In Baden-Württemberg sind Studenten auf die Straße gegangen. Sie protestieren gegen die Finanzlage der Universitäten. Zurecht, denn die Landesregierung muss jetzt Schwerpunkte setzen, kommentiert die StZ-Redakteurin Renate Allgöwer.

Stuttgart - Der Protest ist machtvoll. Die Universitäten werfen ihr ganzes Gewicht in die Waagschale. Sie warnen laut und originell vor dem Untergang einzelner Studiengänge und sehen die Zukunft des Landes in Gefahr. Natürlich geht es ums Geld. Dabei kämpfen die Universitäten an zwei Fronten. Zum einen streiten sie gemeinsam mit den anderen Hochschulen zurzeit mit der Landesregierung über einen neuen Solidarpakt, der die Finanzgrundlage bis zum Jahr 2020 bilden soll. Zum anderen warten die Hochschulen und die Länder noch vergeblich auf Signale aus Berlin, wie sich der Bund in Zukunft in die Finanzierung der Hochschulen einbringen wird. Das Besondere am Aktionstag der Universitäten gegen die Landesregierung ist, dass die Universitäten weitgehend dasselbe wollen wie die Landesregierung.

 

Die Proteste kommen der Wissenschaftsministerin Theresia Bauer und dem Finanzminister Nils Schmid vermutlich gar nicht so ungelegen, denn in der Forderung nach mehr Bundesmitteln sind sich das Land und die Demonstranten einig. Die maroden Hochschulgebäude können nicht ohne Bundeshilfe saniert werden, und auf die Millionenzuschüsse aus dem Hochschulpakt kann das Land nicht verzichten.

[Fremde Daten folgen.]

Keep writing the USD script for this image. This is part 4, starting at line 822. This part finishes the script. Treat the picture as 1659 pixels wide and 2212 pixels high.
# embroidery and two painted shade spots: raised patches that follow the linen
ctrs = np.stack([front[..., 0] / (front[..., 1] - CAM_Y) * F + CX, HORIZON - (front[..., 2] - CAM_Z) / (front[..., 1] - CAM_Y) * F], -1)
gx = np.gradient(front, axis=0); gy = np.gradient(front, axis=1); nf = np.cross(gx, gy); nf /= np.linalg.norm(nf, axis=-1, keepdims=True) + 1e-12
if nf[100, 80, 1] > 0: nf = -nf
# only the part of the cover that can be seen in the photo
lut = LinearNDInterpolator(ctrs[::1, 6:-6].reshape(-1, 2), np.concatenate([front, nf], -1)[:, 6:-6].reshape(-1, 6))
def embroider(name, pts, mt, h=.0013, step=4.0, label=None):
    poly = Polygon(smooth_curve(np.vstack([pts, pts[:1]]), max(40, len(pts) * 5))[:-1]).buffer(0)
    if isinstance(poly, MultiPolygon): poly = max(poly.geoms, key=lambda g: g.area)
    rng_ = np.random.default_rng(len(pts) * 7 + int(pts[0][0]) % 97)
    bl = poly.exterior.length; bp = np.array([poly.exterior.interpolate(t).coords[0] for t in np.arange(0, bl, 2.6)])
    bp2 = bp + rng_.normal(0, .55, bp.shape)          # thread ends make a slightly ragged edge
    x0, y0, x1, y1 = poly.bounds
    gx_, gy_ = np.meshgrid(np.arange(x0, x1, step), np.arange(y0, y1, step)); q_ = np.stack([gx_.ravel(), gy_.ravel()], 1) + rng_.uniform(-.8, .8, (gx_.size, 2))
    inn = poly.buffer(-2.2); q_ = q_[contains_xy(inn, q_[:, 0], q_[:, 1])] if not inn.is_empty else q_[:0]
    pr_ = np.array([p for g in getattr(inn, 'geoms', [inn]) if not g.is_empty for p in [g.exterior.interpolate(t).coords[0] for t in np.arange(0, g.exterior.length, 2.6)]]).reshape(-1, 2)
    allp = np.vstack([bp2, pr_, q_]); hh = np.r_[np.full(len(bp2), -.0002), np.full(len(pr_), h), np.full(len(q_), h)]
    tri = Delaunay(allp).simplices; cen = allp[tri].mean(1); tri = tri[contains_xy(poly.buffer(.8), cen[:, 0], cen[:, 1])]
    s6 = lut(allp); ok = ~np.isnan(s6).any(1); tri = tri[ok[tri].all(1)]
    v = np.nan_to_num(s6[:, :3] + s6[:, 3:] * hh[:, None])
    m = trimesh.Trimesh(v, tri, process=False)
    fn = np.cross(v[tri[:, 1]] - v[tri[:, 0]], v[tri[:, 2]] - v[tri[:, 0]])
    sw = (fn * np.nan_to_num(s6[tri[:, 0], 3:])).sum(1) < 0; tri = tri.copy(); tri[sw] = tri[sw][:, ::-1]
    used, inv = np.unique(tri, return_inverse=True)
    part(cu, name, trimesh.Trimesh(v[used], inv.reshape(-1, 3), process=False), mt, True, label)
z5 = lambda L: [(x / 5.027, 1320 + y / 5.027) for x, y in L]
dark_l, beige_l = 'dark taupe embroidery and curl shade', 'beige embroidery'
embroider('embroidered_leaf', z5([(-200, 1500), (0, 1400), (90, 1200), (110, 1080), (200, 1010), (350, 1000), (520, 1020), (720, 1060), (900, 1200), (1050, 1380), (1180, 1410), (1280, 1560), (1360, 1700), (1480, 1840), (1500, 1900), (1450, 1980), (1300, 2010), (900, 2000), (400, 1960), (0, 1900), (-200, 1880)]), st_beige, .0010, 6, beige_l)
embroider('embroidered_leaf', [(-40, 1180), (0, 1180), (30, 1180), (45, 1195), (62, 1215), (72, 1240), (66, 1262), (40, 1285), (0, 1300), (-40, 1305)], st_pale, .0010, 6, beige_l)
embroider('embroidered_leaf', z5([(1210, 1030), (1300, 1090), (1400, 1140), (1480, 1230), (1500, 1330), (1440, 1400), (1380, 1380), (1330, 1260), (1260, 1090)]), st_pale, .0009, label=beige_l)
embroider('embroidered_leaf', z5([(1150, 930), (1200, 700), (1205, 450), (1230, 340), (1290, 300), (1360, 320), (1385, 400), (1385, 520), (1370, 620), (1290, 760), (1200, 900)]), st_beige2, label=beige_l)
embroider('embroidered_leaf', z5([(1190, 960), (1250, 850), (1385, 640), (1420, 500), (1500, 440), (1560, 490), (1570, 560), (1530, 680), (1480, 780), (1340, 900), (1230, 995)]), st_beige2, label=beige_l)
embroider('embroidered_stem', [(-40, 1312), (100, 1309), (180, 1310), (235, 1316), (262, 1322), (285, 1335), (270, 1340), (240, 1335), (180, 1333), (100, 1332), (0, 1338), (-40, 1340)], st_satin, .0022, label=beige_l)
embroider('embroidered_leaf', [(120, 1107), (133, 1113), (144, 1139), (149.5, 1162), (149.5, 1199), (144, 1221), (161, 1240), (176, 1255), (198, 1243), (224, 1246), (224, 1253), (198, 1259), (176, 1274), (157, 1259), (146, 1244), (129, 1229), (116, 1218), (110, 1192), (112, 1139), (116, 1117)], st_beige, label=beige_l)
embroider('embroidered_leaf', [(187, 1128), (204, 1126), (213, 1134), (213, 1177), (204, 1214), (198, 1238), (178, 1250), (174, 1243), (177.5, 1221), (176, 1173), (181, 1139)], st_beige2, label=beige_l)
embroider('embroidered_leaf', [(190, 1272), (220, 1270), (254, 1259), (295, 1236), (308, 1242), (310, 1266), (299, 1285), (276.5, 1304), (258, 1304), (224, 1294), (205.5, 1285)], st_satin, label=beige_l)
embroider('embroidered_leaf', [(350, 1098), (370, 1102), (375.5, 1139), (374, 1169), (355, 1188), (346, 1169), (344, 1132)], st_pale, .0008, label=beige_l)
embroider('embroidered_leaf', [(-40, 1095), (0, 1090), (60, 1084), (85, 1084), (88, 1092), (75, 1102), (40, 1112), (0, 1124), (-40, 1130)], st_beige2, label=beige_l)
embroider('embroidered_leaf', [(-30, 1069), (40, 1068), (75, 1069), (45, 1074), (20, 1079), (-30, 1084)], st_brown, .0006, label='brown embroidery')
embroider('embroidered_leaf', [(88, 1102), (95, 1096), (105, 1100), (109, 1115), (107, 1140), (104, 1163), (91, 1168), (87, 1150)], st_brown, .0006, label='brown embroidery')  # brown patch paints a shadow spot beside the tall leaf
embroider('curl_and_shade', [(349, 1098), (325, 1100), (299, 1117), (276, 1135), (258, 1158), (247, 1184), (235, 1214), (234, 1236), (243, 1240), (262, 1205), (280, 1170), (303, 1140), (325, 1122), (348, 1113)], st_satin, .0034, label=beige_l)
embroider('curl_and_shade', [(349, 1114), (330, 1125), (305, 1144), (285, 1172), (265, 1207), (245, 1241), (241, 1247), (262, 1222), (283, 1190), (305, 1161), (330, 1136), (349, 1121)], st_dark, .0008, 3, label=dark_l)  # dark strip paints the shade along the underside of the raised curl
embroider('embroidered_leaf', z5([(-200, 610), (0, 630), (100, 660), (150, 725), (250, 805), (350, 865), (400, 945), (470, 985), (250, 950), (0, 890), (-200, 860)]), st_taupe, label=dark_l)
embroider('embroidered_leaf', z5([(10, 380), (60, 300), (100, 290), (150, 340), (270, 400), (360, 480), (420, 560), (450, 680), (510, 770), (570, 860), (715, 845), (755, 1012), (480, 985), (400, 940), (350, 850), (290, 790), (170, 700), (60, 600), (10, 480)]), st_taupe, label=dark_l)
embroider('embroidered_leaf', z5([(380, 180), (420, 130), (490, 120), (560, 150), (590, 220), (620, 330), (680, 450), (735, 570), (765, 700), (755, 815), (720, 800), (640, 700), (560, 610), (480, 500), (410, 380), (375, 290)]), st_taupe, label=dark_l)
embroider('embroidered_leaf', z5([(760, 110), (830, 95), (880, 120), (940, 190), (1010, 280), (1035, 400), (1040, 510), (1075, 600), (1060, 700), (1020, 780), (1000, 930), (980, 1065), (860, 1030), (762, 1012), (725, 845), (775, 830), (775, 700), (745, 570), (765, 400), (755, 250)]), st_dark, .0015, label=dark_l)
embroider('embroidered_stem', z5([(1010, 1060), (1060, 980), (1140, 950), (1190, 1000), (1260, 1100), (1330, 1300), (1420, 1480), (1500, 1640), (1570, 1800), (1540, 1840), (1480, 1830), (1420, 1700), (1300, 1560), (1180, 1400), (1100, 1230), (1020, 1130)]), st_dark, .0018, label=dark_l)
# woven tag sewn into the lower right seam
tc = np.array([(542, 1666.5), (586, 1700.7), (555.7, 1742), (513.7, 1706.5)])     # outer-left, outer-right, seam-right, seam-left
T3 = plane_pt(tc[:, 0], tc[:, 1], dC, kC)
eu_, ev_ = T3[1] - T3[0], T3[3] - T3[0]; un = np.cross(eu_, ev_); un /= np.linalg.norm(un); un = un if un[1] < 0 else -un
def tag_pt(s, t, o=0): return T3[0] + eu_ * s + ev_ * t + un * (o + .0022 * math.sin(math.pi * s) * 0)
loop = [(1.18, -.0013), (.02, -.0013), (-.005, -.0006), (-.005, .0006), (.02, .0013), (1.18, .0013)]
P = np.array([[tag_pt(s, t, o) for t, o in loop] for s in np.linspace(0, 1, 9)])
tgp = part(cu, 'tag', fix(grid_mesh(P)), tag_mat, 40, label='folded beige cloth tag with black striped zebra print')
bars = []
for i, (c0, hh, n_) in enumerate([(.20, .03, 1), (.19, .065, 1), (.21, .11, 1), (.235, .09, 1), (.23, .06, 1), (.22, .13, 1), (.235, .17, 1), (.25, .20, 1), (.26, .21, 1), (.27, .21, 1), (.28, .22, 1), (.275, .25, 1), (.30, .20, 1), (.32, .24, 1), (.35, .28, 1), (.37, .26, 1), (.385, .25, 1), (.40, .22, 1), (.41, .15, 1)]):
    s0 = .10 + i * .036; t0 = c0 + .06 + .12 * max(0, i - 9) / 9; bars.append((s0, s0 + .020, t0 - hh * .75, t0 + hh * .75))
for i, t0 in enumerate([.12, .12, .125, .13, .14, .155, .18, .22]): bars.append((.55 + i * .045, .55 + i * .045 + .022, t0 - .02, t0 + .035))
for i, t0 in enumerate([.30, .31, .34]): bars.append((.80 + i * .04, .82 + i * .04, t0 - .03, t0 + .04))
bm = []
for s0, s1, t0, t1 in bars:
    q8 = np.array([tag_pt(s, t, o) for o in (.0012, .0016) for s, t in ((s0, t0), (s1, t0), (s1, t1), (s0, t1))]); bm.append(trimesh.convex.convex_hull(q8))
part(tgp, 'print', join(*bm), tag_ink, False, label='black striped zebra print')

Von Planungssicherheit kann nicht die Rede sein

Auch mit ihren Forderungen an das Land treffen die Demonstranten auf offene Ohren bei der Regierung. Es hapert bei der Grundausstattung der Hochschulen. Zum Teil ist mehr als die Hälfte der Budgets lediglich über befristete Programme finanziert. Die Schieflage ist dadurch entstanden, dass es immer mehr Studenten gibt und die Grundfinanzierung der Hochschulen seit 18 Jahren nicht erhöht worden ist. Von Planungssicherheit kann angesichts solcher Finanzgrundlagen nicht die Rede sein, die Rektoren können nicht einmal daran denken, zusätzliche Mitarbeiter auf Dauer einzustellen.

Das Land hat bereits eine nennenswerte Erhöhung der Grundfinanzierung zugesagt. Noch wird um die Höhe gefeilscht. Die Rede ist aber von drei Prozent nebst Inflationsausgleich. Es zeichnet sich ab, dass die Landesregierung Geld aus befristeten Programmen in die Grundfinanzierung überführen wird. Schließlich sind die Mittel des Staates begrenzt, und die Schuldenbremse schränkt den finanziellen Spielraum deutlich ein. Für den Staat könnte das ein Nullsummenspiel werden, die Hochschulen würden aber an Planungssicherheit und Autonomie gewinnen. Dennoch machen sich die Universitäten Sorgen – und das nicht ohne Grund. Die Finanzverhandlungen bergen durchaus noch Sprengstoff. Es kommt auch darauf an, wie das Geld auf die einzelnen Hochschularten verteilt wird.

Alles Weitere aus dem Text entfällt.